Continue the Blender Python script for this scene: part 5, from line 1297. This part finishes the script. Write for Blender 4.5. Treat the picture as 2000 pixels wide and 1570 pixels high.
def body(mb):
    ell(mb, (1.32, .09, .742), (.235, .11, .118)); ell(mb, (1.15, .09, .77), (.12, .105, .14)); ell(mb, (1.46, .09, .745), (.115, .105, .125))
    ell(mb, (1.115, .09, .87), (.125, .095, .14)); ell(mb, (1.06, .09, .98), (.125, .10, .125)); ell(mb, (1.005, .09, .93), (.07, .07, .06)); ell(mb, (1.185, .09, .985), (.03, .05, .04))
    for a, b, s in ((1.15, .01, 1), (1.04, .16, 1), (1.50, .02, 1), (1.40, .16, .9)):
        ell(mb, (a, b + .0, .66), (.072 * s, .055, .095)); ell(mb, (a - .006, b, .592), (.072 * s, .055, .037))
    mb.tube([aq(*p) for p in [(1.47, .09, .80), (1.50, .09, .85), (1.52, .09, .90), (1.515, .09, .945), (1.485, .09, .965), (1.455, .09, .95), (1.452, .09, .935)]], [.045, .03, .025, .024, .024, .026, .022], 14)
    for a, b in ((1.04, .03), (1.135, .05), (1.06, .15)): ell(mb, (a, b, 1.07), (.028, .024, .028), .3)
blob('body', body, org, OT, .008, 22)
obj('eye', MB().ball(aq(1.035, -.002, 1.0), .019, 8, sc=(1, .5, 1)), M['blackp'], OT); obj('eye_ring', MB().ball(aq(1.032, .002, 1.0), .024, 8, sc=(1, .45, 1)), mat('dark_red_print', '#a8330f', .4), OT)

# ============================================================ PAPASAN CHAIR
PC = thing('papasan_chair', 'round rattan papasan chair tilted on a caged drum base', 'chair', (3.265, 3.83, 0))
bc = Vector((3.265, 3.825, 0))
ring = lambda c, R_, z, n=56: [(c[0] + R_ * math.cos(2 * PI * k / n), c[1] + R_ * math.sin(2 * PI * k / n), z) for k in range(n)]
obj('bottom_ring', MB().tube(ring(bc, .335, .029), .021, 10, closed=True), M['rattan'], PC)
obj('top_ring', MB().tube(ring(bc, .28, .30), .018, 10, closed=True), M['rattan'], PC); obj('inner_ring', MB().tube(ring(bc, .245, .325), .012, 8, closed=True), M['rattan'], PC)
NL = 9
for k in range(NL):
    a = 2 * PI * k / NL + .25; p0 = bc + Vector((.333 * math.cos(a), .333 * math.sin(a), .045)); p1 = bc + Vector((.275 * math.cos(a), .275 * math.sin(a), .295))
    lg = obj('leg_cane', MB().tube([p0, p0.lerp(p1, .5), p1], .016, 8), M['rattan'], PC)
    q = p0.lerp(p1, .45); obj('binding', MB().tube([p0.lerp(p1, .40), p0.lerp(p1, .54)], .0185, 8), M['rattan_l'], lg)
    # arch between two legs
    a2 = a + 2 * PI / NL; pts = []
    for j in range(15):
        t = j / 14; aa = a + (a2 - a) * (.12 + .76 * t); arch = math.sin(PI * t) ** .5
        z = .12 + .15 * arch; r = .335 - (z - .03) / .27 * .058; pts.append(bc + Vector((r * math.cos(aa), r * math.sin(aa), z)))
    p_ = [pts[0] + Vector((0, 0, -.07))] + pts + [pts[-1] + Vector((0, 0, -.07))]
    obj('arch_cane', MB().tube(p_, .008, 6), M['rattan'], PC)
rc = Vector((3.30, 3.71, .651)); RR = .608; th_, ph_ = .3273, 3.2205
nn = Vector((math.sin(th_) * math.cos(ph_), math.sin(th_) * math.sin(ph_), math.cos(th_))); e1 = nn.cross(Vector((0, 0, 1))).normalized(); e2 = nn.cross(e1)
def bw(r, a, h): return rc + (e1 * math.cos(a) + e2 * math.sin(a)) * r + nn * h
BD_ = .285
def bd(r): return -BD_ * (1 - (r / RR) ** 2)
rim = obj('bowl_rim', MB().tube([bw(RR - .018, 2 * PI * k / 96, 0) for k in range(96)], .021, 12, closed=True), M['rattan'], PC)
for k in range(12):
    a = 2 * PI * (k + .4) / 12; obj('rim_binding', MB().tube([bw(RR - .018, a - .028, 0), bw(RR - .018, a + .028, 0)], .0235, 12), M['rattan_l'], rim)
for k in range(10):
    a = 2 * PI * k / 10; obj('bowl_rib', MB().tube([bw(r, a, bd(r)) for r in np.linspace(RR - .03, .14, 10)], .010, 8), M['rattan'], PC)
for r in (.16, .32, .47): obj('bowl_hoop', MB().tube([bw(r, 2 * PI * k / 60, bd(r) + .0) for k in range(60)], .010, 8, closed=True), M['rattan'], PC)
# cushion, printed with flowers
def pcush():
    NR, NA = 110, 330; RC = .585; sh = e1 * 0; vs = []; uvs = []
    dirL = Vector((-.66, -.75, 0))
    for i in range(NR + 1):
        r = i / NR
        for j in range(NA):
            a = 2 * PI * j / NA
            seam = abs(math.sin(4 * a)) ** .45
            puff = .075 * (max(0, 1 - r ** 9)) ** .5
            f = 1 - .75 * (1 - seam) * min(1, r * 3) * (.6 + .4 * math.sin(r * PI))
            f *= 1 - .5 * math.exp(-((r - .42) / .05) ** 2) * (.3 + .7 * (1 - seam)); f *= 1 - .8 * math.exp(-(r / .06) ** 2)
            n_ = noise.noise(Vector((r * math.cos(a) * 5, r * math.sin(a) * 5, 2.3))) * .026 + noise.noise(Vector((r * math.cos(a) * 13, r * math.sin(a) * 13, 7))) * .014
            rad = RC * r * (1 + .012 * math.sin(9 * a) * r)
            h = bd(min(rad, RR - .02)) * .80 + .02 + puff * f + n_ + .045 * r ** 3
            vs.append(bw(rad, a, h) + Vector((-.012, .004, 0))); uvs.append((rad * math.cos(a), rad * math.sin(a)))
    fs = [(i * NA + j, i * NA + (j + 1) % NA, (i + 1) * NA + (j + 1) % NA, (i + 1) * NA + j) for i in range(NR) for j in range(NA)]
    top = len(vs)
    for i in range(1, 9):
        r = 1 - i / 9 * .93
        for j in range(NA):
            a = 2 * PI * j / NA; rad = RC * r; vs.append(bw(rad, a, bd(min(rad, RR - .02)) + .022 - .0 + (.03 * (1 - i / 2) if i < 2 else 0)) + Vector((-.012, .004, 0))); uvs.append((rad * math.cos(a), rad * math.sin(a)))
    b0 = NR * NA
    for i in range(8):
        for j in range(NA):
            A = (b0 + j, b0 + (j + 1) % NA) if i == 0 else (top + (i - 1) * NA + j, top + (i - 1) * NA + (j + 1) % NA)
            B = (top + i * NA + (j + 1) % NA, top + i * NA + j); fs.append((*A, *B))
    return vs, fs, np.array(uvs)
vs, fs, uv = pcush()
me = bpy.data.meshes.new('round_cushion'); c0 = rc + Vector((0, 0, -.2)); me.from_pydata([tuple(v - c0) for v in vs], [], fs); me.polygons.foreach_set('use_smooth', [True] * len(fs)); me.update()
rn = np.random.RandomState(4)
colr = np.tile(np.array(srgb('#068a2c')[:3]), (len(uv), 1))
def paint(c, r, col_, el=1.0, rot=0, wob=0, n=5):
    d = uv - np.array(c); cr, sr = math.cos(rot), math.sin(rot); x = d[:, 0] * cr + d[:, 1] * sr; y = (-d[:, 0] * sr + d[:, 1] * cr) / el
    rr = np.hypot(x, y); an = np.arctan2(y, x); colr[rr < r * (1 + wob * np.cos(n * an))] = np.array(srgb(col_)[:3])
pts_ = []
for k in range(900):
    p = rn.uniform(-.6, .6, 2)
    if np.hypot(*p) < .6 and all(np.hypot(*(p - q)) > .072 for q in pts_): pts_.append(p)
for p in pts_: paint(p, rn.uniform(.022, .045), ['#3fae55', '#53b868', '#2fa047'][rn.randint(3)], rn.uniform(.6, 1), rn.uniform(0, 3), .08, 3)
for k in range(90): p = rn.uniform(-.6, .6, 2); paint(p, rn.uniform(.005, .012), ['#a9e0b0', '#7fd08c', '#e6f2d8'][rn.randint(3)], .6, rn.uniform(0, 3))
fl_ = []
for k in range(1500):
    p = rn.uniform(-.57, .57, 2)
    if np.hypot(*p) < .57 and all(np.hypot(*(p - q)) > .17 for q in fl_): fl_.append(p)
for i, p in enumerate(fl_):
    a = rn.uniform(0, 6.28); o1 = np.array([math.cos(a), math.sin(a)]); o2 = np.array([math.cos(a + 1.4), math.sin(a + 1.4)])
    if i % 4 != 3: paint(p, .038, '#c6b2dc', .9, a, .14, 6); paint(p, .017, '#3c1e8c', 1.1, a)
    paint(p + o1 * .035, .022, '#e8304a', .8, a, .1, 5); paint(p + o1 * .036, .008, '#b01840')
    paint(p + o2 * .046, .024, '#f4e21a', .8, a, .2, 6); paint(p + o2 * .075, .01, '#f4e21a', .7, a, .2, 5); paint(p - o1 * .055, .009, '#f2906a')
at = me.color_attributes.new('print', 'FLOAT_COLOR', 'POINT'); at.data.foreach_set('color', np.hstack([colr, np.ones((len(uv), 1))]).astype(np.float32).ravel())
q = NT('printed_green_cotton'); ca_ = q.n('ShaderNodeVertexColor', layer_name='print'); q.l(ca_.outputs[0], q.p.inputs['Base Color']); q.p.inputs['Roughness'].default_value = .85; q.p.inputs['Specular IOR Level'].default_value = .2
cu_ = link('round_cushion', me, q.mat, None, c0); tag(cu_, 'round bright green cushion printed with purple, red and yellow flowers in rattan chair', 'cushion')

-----

▸ Task requirements:
Everything from the first line through the line containing "mat('dark_red_print', '#a8330f', .4), OT)" should be quoted exactly, and nothing beyond it.

▸ Written response:
Continue the Blender Python script for this scene: part 5, from line 1297. This part finishes the script. Write for Blender 4.5. Treat the picture as 2000 pixels wide and 1570 pixels high.
def body(mb):
    ell(mb, (1.32, .09, .742), (.235, .11, .118)); ell(mb, (1.15, .09, .77), (.12, .105, .14)); ell(mb, (1.46, .09, .745), (.115, .105, .125))
    ell(mb, (1.115, .09, .87), (.125, .095, .14)); ell(mb, (1.06, .09, .98), (.125, .10, .125)); ell(mb, (1.005, .09, .93), (.07, .07, .06)); ell(mb, (1.185, .09, .985), (.03, .05, .04))
    for a, b, s in ((1.15, .01, 1), (1.04, .16, 1), (1.50, .02, 1), (1.40, .16, .9)):
        ell(mb, (a, b + .0, .66), (.072 * s, .055, .095)); ell(mb, (a - .006, b, .592), (.072 * s, .055, .037))
    mb.tube([aq(*p) for p in [(1.47, .09, .80), (1.50, .09, .85), (1.52, .09, .90), (1.515, .09, .945), (1.485, .09, .965), (1.455, .09, .95), (1.452, .09, .935)]], [.045, .03, .025, .024, .024, .026, .022], 14)
    for a, b in ((1.04, .03), (1.135, .05), (1.06, .15)): ell(mb, (a, b, 1.07), (.028, .024, .028), .3)
blob('body', body, org, OT, .008, 22)
obj('eye', MB().ball(aq(1.035, -.002, 1.0), .019, 8, sc=(1, .5, 1)), M['blackp'], OT); obj('eye_ring', MB().ball(aq(1.032, .002, 1.0), .024, 8, sc=(1, .45, 1)), mat('dark_red_print', '#a8330f', .4), OT)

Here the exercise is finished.